The new telescope deserved a name, and our Astronomy students made suggestions. Those suggestions were then ranked by 9 other Taos faculty and a winner emerged: “Peruna’s Scope”, named in honor of our University’s mascot, the pony “Peruna”. We even made a cute little logo for the telescope; even ponies can take in the wonder of the cosmos.

Now, Jodi and I are back in Taos for the Hunt Leadership Scholar retreat. Dozens of Hunt Scholars, new and old, are spending the weekend here in Taos getting to know on another, bonding and forming the kinds of friendships that only College and a special program like this one can forge. The staff here at the campus were kind enough to let Jodi and I setup the 8-inch reflector that was left here from the last time Astronomy was taught, 16 years ago. It’s a nice telescope, still in good shape (though not half as fancy as “Peruna’s Scope”!), and last night we set it up under incredibly clear skies to show a new group of students the wonders of the cosmos. We talked about the edge of the Universe, the deaths of stars like Antares, and the beauty of Mars and Saturn. If the skies clear again tonight, we’ll invite students and faculty to join us one last time before we leave for home tomorrow afternoon.

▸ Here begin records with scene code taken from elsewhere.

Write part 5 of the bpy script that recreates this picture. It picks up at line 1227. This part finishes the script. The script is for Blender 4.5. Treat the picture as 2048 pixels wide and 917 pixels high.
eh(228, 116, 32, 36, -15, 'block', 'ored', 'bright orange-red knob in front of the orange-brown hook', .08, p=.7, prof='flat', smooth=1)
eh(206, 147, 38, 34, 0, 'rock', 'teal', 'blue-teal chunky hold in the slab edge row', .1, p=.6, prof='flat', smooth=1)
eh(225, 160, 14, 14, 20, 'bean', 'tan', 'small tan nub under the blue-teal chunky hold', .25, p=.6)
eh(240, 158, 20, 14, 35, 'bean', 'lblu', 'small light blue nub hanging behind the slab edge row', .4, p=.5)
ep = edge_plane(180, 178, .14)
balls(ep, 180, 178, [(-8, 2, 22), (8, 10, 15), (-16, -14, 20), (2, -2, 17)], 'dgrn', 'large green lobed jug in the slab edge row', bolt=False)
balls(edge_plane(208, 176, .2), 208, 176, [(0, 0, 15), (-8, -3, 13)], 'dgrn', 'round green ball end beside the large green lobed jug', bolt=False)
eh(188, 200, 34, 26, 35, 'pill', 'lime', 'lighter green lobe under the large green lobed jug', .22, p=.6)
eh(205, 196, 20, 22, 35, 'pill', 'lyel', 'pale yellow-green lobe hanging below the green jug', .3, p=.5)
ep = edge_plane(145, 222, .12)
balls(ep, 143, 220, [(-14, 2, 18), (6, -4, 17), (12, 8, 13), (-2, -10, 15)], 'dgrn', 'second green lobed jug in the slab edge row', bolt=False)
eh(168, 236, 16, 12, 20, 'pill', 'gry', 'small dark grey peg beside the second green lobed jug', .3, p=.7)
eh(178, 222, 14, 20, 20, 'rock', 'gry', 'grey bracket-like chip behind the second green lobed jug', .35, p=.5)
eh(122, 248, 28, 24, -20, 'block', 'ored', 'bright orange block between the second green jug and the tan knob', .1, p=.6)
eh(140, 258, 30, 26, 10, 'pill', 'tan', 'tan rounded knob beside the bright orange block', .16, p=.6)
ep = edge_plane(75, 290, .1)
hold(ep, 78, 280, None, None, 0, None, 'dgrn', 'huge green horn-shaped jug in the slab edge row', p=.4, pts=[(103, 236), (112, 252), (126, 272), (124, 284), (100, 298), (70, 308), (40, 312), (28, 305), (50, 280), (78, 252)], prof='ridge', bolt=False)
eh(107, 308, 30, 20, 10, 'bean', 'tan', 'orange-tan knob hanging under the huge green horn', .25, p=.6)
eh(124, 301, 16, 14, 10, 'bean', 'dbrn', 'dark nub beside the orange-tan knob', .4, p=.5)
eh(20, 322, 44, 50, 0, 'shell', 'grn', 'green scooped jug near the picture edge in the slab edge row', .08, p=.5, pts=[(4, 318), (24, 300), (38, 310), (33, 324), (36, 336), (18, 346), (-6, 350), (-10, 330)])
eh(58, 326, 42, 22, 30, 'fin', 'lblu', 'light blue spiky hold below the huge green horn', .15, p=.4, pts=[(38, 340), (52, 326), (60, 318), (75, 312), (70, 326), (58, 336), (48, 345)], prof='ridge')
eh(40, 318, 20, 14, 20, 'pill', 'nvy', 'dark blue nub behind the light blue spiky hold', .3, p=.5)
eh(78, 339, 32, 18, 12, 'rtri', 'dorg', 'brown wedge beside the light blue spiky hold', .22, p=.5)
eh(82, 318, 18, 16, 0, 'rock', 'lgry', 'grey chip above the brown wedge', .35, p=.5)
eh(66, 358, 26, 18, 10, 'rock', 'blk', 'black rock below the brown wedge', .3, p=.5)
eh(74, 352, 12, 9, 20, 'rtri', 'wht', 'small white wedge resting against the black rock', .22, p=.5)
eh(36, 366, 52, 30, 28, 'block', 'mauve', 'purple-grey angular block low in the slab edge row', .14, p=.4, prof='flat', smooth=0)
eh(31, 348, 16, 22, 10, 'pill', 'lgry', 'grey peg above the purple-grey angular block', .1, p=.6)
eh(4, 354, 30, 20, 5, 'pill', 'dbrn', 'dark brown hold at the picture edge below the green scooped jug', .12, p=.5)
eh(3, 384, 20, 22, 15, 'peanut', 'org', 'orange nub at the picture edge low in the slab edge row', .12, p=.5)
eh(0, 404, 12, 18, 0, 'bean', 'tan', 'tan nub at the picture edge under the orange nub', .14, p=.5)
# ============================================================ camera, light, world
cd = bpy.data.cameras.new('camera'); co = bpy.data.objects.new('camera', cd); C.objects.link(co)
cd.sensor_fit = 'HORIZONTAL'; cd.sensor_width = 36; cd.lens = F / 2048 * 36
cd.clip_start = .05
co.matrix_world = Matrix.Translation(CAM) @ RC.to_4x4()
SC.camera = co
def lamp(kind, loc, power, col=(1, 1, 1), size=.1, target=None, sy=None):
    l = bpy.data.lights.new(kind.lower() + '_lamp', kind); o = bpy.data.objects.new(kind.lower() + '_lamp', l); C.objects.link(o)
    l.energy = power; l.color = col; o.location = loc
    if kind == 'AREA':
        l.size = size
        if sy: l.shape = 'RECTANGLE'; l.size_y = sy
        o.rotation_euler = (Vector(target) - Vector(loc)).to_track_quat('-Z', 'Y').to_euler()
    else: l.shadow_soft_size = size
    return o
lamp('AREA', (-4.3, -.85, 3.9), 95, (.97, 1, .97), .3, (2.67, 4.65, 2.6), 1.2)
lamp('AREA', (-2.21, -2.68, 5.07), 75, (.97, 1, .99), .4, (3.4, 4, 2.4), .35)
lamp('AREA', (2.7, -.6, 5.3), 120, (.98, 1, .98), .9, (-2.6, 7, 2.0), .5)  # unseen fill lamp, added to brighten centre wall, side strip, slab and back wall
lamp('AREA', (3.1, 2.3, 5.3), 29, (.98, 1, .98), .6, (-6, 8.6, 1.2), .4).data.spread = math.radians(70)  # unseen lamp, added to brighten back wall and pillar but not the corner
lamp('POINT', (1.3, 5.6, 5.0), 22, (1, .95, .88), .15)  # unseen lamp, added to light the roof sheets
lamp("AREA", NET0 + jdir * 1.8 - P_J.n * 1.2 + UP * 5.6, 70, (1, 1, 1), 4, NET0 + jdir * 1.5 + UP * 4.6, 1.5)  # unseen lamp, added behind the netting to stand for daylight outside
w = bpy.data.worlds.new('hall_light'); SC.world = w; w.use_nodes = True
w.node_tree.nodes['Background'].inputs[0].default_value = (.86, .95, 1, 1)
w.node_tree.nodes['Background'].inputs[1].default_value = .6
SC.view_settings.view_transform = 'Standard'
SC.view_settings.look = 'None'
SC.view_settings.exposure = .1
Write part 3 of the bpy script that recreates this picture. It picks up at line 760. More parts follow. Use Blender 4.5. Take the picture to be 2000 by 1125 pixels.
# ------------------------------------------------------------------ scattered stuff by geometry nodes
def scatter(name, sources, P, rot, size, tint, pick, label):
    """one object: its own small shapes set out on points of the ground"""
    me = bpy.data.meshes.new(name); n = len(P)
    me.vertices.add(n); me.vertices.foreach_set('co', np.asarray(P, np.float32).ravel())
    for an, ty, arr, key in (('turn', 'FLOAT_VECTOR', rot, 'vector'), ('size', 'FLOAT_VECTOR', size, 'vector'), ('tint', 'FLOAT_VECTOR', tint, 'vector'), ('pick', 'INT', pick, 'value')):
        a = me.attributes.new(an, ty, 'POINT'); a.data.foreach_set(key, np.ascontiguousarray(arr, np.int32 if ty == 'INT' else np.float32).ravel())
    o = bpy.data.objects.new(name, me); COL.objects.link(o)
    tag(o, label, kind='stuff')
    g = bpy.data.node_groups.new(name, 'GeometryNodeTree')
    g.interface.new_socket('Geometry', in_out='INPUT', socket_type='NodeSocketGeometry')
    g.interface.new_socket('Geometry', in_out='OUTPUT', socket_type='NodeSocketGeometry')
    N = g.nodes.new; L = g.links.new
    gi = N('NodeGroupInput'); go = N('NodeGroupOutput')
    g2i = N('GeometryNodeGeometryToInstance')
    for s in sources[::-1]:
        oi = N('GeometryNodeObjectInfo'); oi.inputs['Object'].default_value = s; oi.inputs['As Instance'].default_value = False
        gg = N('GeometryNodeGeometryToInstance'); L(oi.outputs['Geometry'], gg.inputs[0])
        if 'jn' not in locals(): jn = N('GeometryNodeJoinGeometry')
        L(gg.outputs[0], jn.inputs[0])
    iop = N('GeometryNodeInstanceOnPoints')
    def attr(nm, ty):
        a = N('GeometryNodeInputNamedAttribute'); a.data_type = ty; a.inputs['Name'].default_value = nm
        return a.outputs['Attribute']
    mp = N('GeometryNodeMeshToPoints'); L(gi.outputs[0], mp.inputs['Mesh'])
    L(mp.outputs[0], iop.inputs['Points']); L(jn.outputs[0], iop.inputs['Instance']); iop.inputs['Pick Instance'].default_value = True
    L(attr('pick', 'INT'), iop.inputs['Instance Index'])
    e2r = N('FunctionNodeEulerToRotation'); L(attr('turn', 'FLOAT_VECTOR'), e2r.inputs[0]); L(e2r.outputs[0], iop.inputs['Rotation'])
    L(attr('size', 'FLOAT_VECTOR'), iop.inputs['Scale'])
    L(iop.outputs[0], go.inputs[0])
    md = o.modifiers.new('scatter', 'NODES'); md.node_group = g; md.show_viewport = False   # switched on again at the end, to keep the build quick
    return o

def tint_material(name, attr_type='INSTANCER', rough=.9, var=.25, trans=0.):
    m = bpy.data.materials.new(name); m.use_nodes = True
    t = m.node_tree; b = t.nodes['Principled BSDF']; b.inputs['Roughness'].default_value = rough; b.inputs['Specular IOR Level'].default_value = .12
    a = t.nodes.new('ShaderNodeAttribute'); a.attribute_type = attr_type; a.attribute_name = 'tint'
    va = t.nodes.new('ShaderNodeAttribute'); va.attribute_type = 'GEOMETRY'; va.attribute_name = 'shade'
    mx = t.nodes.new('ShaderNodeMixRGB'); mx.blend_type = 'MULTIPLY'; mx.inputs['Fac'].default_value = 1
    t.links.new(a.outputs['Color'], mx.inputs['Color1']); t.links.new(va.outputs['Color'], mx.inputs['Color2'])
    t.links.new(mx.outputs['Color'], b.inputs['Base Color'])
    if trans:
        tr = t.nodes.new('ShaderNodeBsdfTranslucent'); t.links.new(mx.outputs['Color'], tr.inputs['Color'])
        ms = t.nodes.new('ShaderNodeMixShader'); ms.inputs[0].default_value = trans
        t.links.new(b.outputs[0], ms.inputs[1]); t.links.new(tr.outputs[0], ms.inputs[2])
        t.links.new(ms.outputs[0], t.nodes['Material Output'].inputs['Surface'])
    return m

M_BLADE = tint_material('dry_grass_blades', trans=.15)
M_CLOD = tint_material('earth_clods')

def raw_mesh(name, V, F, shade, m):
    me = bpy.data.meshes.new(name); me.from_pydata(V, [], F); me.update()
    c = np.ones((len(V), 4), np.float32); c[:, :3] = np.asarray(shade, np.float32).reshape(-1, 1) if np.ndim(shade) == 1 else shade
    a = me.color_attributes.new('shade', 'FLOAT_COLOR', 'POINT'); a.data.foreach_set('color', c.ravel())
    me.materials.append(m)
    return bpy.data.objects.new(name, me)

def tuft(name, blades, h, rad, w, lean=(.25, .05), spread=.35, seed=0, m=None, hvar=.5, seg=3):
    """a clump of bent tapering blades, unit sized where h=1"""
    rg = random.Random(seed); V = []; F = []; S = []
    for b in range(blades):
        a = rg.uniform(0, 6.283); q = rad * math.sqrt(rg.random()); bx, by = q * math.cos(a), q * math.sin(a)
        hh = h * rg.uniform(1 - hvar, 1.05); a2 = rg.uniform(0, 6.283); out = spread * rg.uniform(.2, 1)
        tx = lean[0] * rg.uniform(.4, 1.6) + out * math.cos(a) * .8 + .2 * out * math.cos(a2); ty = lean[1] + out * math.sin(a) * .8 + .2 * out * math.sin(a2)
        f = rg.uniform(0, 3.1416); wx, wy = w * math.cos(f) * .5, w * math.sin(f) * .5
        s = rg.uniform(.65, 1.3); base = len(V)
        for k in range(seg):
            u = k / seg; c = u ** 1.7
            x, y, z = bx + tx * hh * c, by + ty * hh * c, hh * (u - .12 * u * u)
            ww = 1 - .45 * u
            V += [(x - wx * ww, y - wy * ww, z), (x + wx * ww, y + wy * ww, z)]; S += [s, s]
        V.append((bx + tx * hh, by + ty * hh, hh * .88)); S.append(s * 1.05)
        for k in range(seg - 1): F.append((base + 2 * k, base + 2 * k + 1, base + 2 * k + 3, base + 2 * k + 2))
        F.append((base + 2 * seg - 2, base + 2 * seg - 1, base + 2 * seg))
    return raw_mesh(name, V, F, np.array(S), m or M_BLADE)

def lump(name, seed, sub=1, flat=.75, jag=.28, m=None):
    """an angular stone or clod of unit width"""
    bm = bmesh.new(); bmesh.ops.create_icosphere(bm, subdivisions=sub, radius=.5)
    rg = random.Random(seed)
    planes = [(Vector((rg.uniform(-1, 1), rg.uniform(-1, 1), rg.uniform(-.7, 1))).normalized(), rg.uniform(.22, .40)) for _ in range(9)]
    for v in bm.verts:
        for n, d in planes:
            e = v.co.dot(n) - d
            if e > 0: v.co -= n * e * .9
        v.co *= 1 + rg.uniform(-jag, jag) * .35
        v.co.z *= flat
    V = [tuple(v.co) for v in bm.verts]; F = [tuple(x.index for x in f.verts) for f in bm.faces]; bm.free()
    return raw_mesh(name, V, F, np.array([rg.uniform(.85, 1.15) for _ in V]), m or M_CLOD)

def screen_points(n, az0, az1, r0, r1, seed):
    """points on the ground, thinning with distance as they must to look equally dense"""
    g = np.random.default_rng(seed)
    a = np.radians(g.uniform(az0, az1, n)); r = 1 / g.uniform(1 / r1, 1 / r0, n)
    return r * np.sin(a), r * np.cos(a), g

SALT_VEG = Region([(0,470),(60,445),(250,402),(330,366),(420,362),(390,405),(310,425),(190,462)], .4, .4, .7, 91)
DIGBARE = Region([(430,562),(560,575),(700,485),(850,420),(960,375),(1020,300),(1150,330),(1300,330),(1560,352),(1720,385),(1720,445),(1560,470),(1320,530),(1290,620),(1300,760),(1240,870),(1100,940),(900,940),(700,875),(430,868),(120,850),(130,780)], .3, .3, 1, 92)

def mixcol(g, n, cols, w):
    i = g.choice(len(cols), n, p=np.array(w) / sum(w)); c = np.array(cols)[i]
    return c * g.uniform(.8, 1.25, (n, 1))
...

SMU-in-Taos, for me, feels like the start of something wonderful. J. Robert Oppenheimer famously wrote once to a friend that “[His] two great loves [were] physics and desert country; it’s a pity they can’t be combined.” Of course, he did combine them when he became the leader of the Atomic Bomb Project at Los Alamos Laboratory during World War II, not far from here. I love the desert country too. I also love physics. I feel like SMU-in-Taos affords me a chance to combine them in a way far less controversial and terrifying than the making of an atomic bomb. Whether it’s opening the eyes of a student to the wonders of the night sky, or showing a student a view of a place they love but have not yet laid eyes on through a telescope, or teaching a course – introductory or advanced – in such a beauteous and isolated setting, I feel like a great love with this place has just been kindled. I want it to continue, to the good of all humankind.